Wilhelm Heinrich Immanuel Bleek (8 March 1827 – 17 August 1875) was a German linguist. His work included A Comparative Grammar of South African Languages and his great project jointly executed with Lucy Lloyd: The Bleek and Lloyd Archive of ǀxam and !kun texts. A short form of this eventually reached press with Specimens of Bushman Folklore, which Laurens van der Post drew on heavily.

Wilhelm Heinrich Immanuel Bleek was born in Berlin on 8 March 1827. He was the eldest son of Friedrich Bleek, Professor of Theology at Berlin University and then at the University of Bonn, and Augusta Charlotte Marianne Henriette Sethe. He graduated from the University of Bonn in 1851 with a doctorate in linguistics, after a period in Berlin where he went to study Hebrew and where he first became interested in African languages. Bleek's thesis featured an attempt to link North African and Khoikhoi (or what were then called Hottentot) languages – the thinking at the time being that all African languages were connected. After graduating in Bonn, Bleek returned to Berlin and worked with a zoologist, Dr Wilhelm K H Peters, editing vocabularies of East African languages. His interest in African languages was further developed during 1852 and 1853 by learning Egyptian Arabic from Professor Karl Richard Lepsius, whom he met in Berlin in 1852.

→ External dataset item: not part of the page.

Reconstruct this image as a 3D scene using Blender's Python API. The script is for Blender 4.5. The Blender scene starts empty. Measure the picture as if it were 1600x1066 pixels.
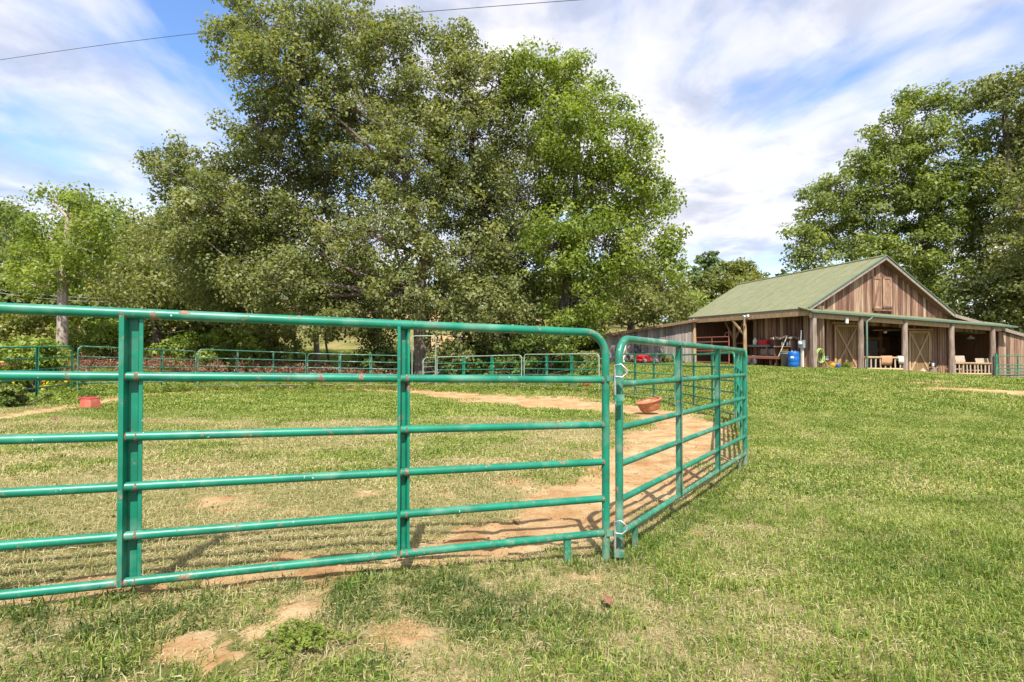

Bleek was appointed official linguist to Dr William Balfour Baikie's Niger Tshadda Expedition in 1854. Ill-health (a tropical fever) forced his return to England where he met George Grey and John William Colenso, the Anglican Bishop of Natal, who invited Bleek to join him in Natal in 1855 to help compile a Zulu grammar. After completing Colenso's project, Bleek travelled to Cape Town in 1856 to become Sir George Grey's official interpreter as well as to catalogue his private library. Grey had philological interests and was Bleek's patron during his time as Governor of the Cape. The two had a good professional and personal relationship based on an admiration that appears to have been mutual. Bleek was widely respected as a philologist, particularly in the Cape. While working for Grey he continued with his philological research and contributed to various publications during the late 1850s. Bleek requested examples of African literature from missionaries and travellers, such as the Revd W Kronlein who provided Bleek with Namaqua texts in 1861.